### [TO BE DONE]
Everything in the listing except the pictures should be written out exactly.

-- AVAILABLE DATA start --

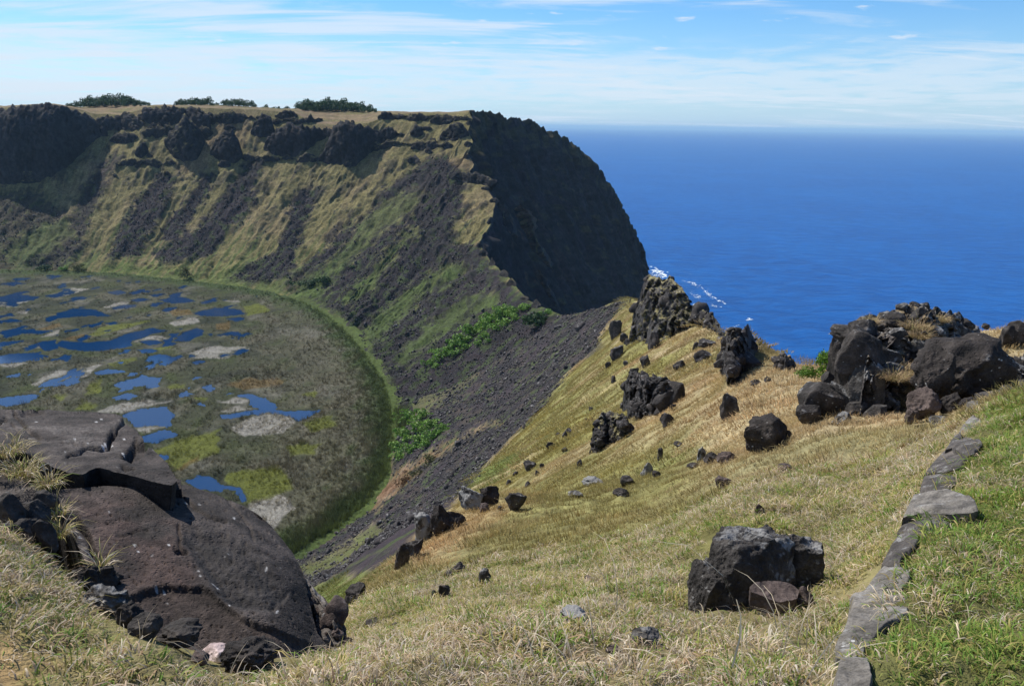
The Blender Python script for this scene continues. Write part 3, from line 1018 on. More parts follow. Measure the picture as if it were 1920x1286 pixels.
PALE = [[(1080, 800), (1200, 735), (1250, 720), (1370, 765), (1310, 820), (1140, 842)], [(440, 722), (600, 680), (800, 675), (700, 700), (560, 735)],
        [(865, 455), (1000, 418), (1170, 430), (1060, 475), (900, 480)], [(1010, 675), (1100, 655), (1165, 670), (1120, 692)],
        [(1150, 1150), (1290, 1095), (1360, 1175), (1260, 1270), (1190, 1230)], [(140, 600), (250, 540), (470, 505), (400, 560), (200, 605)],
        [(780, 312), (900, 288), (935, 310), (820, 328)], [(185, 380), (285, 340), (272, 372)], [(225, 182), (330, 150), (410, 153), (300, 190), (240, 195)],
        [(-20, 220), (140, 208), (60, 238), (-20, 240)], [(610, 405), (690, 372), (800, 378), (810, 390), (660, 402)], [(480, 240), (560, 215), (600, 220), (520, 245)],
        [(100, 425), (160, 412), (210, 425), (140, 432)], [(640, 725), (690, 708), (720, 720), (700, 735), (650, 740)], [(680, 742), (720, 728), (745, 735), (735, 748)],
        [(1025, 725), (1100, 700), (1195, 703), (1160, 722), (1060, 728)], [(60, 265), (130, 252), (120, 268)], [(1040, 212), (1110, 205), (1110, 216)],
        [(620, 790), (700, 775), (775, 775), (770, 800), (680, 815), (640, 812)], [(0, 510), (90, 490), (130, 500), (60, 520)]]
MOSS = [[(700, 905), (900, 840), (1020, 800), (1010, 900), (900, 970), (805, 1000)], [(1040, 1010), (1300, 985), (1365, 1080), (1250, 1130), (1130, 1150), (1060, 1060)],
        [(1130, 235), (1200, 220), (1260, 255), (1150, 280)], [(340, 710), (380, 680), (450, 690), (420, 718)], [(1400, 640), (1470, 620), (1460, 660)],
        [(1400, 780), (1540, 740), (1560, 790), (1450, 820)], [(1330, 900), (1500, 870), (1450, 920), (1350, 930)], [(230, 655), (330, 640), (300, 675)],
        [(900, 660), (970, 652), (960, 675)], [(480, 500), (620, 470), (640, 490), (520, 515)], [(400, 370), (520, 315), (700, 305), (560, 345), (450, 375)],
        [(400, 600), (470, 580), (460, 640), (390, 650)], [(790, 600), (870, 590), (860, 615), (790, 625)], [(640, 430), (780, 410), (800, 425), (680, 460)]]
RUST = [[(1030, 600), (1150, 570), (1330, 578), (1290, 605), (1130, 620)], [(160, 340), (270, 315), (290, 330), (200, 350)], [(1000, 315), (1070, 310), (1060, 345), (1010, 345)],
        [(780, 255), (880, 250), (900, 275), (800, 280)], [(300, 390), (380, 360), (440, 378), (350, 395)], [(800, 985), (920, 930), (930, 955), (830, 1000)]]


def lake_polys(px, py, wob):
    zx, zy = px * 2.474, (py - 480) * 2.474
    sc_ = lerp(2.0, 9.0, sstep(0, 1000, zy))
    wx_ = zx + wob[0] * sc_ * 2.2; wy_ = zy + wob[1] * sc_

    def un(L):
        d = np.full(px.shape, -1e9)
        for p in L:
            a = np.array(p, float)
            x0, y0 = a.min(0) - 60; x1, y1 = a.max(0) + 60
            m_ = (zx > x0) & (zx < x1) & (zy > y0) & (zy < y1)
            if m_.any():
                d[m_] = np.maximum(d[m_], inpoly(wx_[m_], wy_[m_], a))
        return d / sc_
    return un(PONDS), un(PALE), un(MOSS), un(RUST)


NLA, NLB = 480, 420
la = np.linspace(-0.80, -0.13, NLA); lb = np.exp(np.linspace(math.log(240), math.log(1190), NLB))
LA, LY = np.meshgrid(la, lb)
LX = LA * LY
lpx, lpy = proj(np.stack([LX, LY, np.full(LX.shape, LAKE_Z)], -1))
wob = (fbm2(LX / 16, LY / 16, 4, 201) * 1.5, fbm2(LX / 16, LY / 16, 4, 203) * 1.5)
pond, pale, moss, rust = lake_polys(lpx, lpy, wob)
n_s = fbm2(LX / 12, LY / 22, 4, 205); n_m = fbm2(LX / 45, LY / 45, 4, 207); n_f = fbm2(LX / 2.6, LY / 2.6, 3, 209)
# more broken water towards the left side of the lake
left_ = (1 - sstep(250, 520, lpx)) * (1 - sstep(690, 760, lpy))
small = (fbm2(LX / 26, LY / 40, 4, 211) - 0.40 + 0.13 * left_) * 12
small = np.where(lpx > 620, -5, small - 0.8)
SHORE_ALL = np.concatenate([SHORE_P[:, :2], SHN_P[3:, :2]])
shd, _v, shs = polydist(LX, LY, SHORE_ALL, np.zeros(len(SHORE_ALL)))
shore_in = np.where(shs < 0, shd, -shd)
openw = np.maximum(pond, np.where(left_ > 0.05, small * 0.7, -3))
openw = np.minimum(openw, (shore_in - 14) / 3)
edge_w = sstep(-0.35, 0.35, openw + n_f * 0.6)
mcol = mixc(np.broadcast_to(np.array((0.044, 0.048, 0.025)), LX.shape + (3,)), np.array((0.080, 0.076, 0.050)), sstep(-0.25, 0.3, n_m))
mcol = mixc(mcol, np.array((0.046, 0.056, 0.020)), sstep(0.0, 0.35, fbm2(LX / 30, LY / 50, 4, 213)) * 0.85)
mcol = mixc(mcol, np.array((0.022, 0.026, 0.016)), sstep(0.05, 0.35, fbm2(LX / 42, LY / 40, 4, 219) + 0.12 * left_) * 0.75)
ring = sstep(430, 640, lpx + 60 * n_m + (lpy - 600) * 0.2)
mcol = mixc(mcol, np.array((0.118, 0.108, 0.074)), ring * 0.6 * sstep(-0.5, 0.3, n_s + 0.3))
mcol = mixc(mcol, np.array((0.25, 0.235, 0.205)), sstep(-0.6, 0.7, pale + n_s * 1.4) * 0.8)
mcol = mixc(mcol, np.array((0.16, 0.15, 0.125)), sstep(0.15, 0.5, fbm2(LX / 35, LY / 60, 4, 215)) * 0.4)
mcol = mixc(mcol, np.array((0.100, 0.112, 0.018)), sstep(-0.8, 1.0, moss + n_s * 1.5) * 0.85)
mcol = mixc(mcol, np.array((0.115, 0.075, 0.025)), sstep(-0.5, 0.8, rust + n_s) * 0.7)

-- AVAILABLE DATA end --

### [PROBLEM SOLUTION]
The Blender Python script for this scene continues. Write part 3, from line 1018 on. More parts follow. Measure the picture as if it were 1920x1286 pixels.
PALE = [[(1080, 800), (1200, 735), (1250, 720), (1370, 765), (1310, 820), (1140, 842)], [(440, 722), (600, 680), (800, 675), (700, 700), (560, 735)],
        [(865, 455), (1000, 418), (1170, 430), (1060, 475), (900, 480)], [(1010, 675), (1100, 655), (1165, 670), (1120, 692)],
        [(1150, 1150), (1290, 1095), (1360, 1175), (1260, 1270), (1190, 1230)], [(140, 600), (250, 540), (470, 505), (400, 560), (200, 605)],
        [(780, 312), (900, 288), (935, 310), (820, 328)], [(185, 380), (285, 340), (272, 372)], [(225, 182), (330, 150), (410, 153), (300, 190), (240, 195)],
        [(-20, 220), (140, 208), (60, 238), (-20, 240)], [(610, 405), (690, 372), (800, 378), (810, 390), (660, 402)], [(480, 240), (560, 215), (600, 220), (520, 245)],
        [(100, 425), (160, 412), (210, 425), (140, 432)], [(640, 725), (690, 708), (720, 720), (700, 735), (650, 740)], [(680, 742), (720, 728), (745, 735), (735, 748)],
        [(1025, 725), (1100, 700), (1195, 703), (1160, 722), (1060, 728)], [(60, 265), (130, 252), (120, 268)], [(1040, 212), (1110, 205), (1110, 216)],
        [(620, 790), (700, 775), (775, 775), (770, 800), (680, 815), (640, 812)], [(0, 510), (90, 490), (130, 500), (60, 520)]]
MOSS = [[(700, 905), (900, 840), (1020, 800), (1010, 900), (900, 970), (805, 1000)], [(1040, 1010), (1300, 985), (1365, 1080), (1250, 1130), (1130, 1150), (1060, 1060)],
        [(1130, 235), (1200, 220), (1260, 255), (1150, 280)], [(340, 710), (380, 680), (450, 690), (420, 718)], [(1400, 640), (1470, 620), (1460, 660)],
        [(1400, 780), (1540, 740), (1560, 790), (1450, 820)], [(1330, 900), (1500, 870), (1450, 920), (1350, 930)], [(230, 655), (330, 640), (300, 675)],
        [(900, 660), (970, 652), (960, 675)], [(480, 500), (620, 470), (640, 490), (520, 515)], [(400, 370), (520, 315), (700, 305), (560, 345), (450, 375)],
        [(400, 600), (470, 580), (460, 640), (390, 650)], [(790, 600), (870, 590), (860, 615), (790, 625)], [(640, 430), (780, 410), (800, 425), (680, 460)]]
RUST = [[(1030, 600), (1150, 570), (1330, 578), (1290, 605), (1130, 620)], [(160, 340), (270, 315), (290, 330), (200, 350)], [(1000, 315), (1070, 310), (1060, 345), (1010, 345)],
        [(780, 255), (880, 250), (900, 275), (800, 280)], [(300, 390), (380, 360), (440, 378), (350, 395)], [(800, 985), (920, 930), (930, 955), (830, 1000)]]


def lake_polys(px, py, wob):
    zx, zy = px * 2.474, (py - 480) * 2.474
    sc_ = lerp(2.0, 9.0, sstep(0, 1000, zy))
    wx_ = zx + wob[0] * sc_ * 2.2; wy_ = zy + wob[1] * sc_

    def un(L):
        d = np.full(px.shape, -1e9)
        for p in L:
            a = np.array(p, float)
            x0, y0 = a.min(0) - 60; x1, y1 = a.max(0) + 60
            m_ = (zx > x0) & (zx < x1) & (zy > y0) & (zy < y1)
            if m_.any():
                d[m_] = np.maximum(d[m_], inpoly(wx_[m_], wy_[m_], a))
        return d / sc_
    return un(PONDS), un(PALE), un(MOSS), un(RUST)


NLA, NLB = 480, 420
la = np.linspace(-0.80, -0.13, NLA); lb = np.exp(np.linspace(math.log(240), math.log(1190), NLB))
LA, LY = np.meshgrid(la, lb)
LX = LA * LY
lpx, lpy = proj(np.stack([LX, LY, np.full(LX.shape, LAKE_Z)], -1))
wob = (fbm2(LX / 16, LY / 16, 4, 201) * 1.5, fbm2(LX / 16, LY / 16, 4, 203) * 1.5)
pond, pale, moss, rust = lake_polys(lpx, lpy, wob)
n_s = fbm2(LX / 12, LY / 22, 4, 205); n_m = fbm2(LX / 45, LY / 45, 4, 207); n_f = fbm2(LX / 2.6, LY / 2.6, 3, 209)
# more broken water towards the left side of the lake
left_ = (1 - sstep(250, 520, lpx)) * (1 - sstep(690, 760, lpy))
small = (fbm2(LX / 26, LY / 40, 4, 211) - 0.40 + 0.13 * left_) * 12
small = np.where(lpx > 620, -5, small - 0.8)
SHORE_ALL = np.concatenate([SHORE_P[:, :2], SHN_P[3:, :2]])
shd, _v, shs = polydist(LX, LY, SHORE_ALL, np.zeros(len(SHORE_ALL)))
shore_in = np.where(shs < 0, shd, -shd)
openw = np.maximum(pond, np.where(left_ > 0.05, small * 0.7, -3))
openw = np.minimum(openw, (shore_in - 14) / 3)
edge_w = sstep(-0.35, 0.35, openw + n_f * 0.6)
mcol = mixc(np.broadcast_to(np.array((0.044, 0.048, 0.025)), LX.shape + (3,)), np.array((0.080, 0.076, 0.050)), sstep(-0.25, 0.3, n_m))
mcol = mixc(mcol, np.array((0.046, 0.056, 0.020)), sstep(0.0, 0.35, fbm2(LX / 30, LY / 50, 4, 213)) * 0.85)
mcol = mixc(mcol, np.array((0.022, 0.026, 0.016)), sstep(0.05, 0.35, fbm2(LX / 42, LY / 40, 4, 219) + 0.12 * left_) * 0.75)
ring = sstep(430, 640, lpx + 60 * n_m + (lpy - 600) * 0.2)
mcol = mixc(mcol, np.array((0.118, 0.108, 0.074)), ring * 0.6 * sstep(-0.5, 0.3, n_s + 0.3))
mcol = mixc(mcol, np.array((0.25, 0.235, 0.205)), sstep(-0.6, 0.7, pale + n_s * 1.4) * 0.8)
mcol = mixc(mcol, np.array((0.16, 0.15, 0.125)), sstep(0.15, 0.5, fbm2(LX / 35, LY / 60, 4, 215)) * 0.4)
mcol = mixc(mcol, np.array((0.100, 0.112, 0.018)), sstep(-0.8, 1.0, moss + n_s * 1.5) * 0.85)
mcol = mixc(mcol, np.array((0.115, 0.075, 0.025)), sstep(-0.5, 0.8, rust + n_s) * 0.7)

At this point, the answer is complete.